Aim of the exercise – Quote the whole listing word for word, please.

Supplied data –
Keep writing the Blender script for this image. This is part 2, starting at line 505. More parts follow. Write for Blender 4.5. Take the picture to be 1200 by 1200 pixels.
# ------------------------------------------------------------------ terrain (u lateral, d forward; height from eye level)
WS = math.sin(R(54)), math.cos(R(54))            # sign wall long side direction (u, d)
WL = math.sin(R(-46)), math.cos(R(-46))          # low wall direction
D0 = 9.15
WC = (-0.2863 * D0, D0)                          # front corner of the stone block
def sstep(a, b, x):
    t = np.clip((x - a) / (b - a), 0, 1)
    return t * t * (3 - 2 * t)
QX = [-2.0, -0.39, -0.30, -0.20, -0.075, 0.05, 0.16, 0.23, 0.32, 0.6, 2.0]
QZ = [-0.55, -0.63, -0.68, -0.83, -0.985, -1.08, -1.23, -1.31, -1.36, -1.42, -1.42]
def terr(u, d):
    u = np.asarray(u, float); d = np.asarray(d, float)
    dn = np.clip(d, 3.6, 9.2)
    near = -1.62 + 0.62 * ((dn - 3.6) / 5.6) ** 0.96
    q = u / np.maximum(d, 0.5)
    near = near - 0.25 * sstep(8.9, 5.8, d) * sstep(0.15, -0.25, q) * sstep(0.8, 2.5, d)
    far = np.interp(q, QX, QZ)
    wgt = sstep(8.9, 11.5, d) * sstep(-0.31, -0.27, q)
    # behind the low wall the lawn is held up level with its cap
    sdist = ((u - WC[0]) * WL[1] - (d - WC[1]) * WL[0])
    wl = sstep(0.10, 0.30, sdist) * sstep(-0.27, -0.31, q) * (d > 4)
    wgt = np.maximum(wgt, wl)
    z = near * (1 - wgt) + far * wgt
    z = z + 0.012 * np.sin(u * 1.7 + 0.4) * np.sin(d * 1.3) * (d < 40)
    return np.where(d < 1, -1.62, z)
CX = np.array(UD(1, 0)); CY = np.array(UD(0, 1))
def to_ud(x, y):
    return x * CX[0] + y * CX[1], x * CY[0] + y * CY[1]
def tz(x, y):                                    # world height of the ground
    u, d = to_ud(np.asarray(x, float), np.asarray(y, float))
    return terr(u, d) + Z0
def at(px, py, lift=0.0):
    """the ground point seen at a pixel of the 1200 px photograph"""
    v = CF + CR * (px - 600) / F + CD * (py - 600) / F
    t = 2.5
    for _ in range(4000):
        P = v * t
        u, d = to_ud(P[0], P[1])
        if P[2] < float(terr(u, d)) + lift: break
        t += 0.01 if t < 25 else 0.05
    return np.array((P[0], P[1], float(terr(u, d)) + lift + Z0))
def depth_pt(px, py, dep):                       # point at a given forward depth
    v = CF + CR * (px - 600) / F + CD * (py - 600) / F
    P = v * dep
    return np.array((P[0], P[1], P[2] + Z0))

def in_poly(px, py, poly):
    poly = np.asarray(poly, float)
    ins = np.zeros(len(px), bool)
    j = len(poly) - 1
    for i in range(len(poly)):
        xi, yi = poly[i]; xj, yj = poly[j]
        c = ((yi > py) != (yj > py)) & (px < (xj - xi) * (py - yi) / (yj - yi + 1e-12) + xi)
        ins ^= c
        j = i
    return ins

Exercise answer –
Keep writing the Blender script for this image. This is part 2, starting at line 505. More parts follow. Write for Blender 4.5. Take the picture to be 1200 by 1200 pixels.
# ------------------------------------------------------------------ terrain (u lateral, d forward; height from eye level)
WS = math.sin(R(54)), math.cos(R(54))            # sign wall long side direction (u, d)
WL = math.sin(R(-46)), math.cos(R(-46))          # low wall direction
D0 = 9.15
WC = (-0.2863 * D0, D0)                          # front corner of the stone block
def sstep(a, b, x):
    t = np.clip((x - a) / (b - a), 0, 1)
    return t * t * (3 - 2 * t)
QX = [-2.0, -0.39, -0.30, -0.20, -0.075, 0.05, 0.16, 0.23, 0.32, 0.6, 2.0]
QZ = [-0.55, -0.63, -0.68, -0.83, -0.985, -1.08, -1.23, -1.31, -1.36, -1.42, -1.42]
def terr(u, d):
    u = np.asarray(u, float); d = np.asarray(d, float)
    dn = np.clip(d, 3.6, 9.2)
    near = -1.62 + 0.62 * ((dn - 3.6) / 5.6) ** 0.96
    q = u / np.maximum(d, 0.5)
    near = near - 0.25 * sstep(8.9, 5.8, d) * sstep(0.15, -0.25, q) * sstep(0.8, 2.5, d)
    far = np.interp(q, QX, QZ)
    wgt = sstep(8.9, 11.5, d) * sstep(-0.31, -0.27, q)
    # behind the low wall the lawn is held up level with its cap
    sdist = ((u - WC[0]) * WL[1] - (d - WC[1]) * WL[0])
    wl = sstep(0.10, 0.30, sdist) * sstep(-0.27, -0.31, q) * (d > 4)
    wgt = np.maximum(wgt, wl)
    z = near * (1 - wgt) + far * wgt
    z = z + 0.012 * np.sin(u * 1.7 + 0.4) * np.sin(d * 1.3) * (d < 40)
    return np.where(d < 1, -1.62, z)
CX = np.array(UD(1, 0)); CY = np.array(UD(0, 1))
def to_ud(x, y):
    return x * CX[0] + y * CX[1], x * CY[0] + y * CY[1]
def tz(x, y):                                    # world height of the ground
    u, d = to_ud(np.asarray(x, float), np.asarray(y, float))
    return terr(u, d) + Z0
def at(px, py, lift=0.0):
    """the ground point seen at a pixel of the 1200 px photograph"""
    v = CF + CR * (px - 600) / F + CD * (py - 600) / F
    t = 2.5
    for _ in range(4000):
        P = v * t
        u, d = to_ud(P[0], P[1])
        if P[2] < float(terr(u, d)) + lift: break
        t += 0.01 if t < 25 else 0.05
    return np.array((P[0], P[1], float(terr(u, d)) + lift + Z0))
def depth_pt(px, py, dep):                       # point at a given forward depth
    v = CF + CR * (px - 600) / F + CD * (py - 600) / F
    P = v * dep
    return np.array((P[0], P[1], P[2] + Z0))

def in_poly(px, py, poly):
    poly = np.asarray(poly, float)
    ins = np.zeros(len(px), bool)
    j = len(poly) - 1
    for i in range(len(poly)):
        xi, yi = poly[i]; xj, yj = poly[j]
        c = ((yi > py) != (yj > py)) & (px < (xj - xi) * (py - yi) / (yj - yi + 1e-12) + xi)
        ins ^= c
        j = i
    return ins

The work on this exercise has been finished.